> **Data**
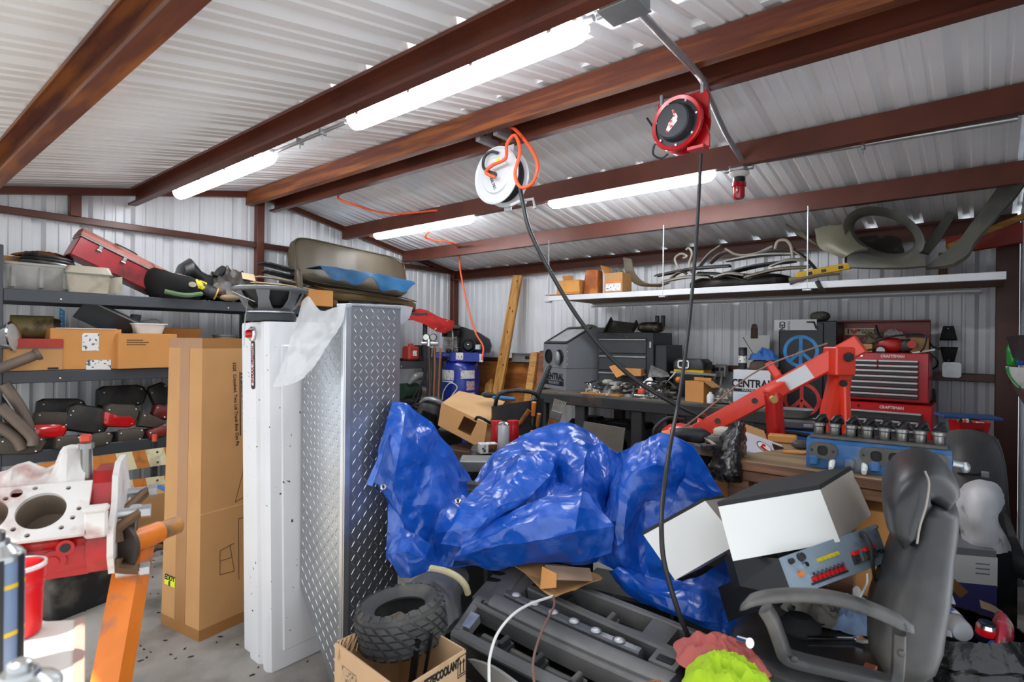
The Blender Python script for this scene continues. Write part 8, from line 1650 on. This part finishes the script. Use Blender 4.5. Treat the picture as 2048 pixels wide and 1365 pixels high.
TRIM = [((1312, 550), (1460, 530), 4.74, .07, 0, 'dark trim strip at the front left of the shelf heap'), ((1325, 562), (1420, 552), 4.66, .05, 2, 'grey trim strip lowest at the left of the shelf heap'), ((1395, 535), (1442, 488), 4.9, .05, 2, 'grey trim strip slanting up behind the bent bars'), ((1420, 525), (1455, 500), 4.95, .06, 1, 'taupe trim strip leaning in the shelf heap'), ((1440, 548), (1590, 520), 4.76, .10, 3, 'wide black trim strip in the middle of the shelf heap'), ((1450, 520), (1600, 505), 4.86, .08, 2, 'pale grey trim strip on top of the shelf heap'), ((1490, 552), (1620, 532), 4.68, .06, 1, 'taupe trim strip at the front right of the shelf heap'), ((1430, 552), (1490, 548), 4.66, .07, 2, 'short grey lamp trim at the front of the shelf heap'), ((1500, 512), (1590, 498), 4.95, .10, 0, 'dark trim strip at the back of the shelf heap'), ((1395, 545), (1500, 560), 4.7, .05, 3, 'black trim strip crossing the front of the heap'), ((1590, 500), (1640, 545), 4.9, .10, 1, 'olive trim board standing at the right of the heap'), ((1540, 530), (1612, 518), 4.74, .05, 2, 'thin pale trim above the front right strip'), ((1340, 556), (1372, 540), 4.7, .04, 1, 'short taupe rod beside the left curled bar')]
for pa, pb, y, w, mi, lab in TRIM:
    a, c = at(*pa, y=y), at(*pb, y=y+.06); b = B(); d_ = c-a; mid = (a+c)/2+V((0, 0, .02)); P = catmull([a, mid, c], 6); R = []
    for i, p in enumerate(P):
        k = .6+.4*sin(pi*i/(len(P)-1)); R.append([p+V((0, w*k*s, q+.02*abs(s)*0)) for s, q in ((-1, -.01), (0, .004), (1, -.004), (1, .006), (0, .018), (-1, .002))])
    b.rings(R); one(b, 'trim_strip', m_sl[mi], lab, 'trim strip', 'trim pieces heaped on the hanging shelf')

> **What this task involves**
Make an exact reproduction of the listing above, without any pictures.

> **Task response**
The Blender Python script for this scene continues. Write part 8, from line 1650 on. This part finishes the script. Use Blender 4.5. Treat the picture as 2048 pixels wide and 1365 pixels high.
TRIM = [((1312, 550), (1460, 530), 4.74, .07, 0, 'dark trim strip at the front left of the shelf heap'), ((1325, 562), (1420, 552), 4.66, .05, 2, 'grey trim strip lowest at the left of the shelf heap'), ((1395, 535), (1442, 488), 4.9, .05, 2, 'grey trim strip slanting up behind the bent bars'), ((1420, 525), (1455, 500), 4.95, .06, 1, 'taupe trim strip leaning in the shelf heap'), ((1440, 548), (1590, 520), 4.76, .10, 3, 'wide black trim strip in the middle of the shelf heap'), ((1450, 520), (1600, 505), 4.86, .08, 2, 'pale grey trim strip on top of the shelf heap'), ((1490, 552), (1620, 532), 4.68, .06, 1, 'taupe trim strip at the front right of the shelf heap'), ((1430, 552), (1490, 548), 4.66, .07, 2, 'short grey lamp trim at the front of the shelf heap'), ((1500, 512), (1590, 498), 4.95, .10, 0, 'dark trim strip at the back of the shelf heap'), ((1395, 545), (1500, 560), 4.7, .05, 3, 'black trim strip crossing the front of the heap'), ((1590, 500), (1640, 545), 4.9, .10, 1, 'olive trim board standing at the right of the heap'), ((1540, 530), (1612, 518), 4.74, .05, 2, 'thin pale trim above the front right strip'), ((1340, 556), (1372, 540), 4.7, .04, 1, 'short taupe rod beside the left curled bar')]
for pa, pb, y, w, mi, lab in TRIM:
    a, c = at(*pa, y=y), at(*pb, y=y+.06); b = B(); d_ = c-a; mid = (a+c)/2+V((0, 0, .02)); P = catmull([a, mid, c], 6); R = []
    for i, p in enumerate(P):
        k = .6+.4*sin(pi*i/(len(P)-1)); R.append([p+V((0, w*k*s, q+.02*abs(s)*0)) for s, q in ((-1, -.01), (0, .004), (1, -.004), (1, .006), (0, .018), (-1, .002))])
    b.rings(R); one(b, 'trim_strip', m_sl[mi], lab, 'trim strip', 'trim pieces heaped on the hanging shelf')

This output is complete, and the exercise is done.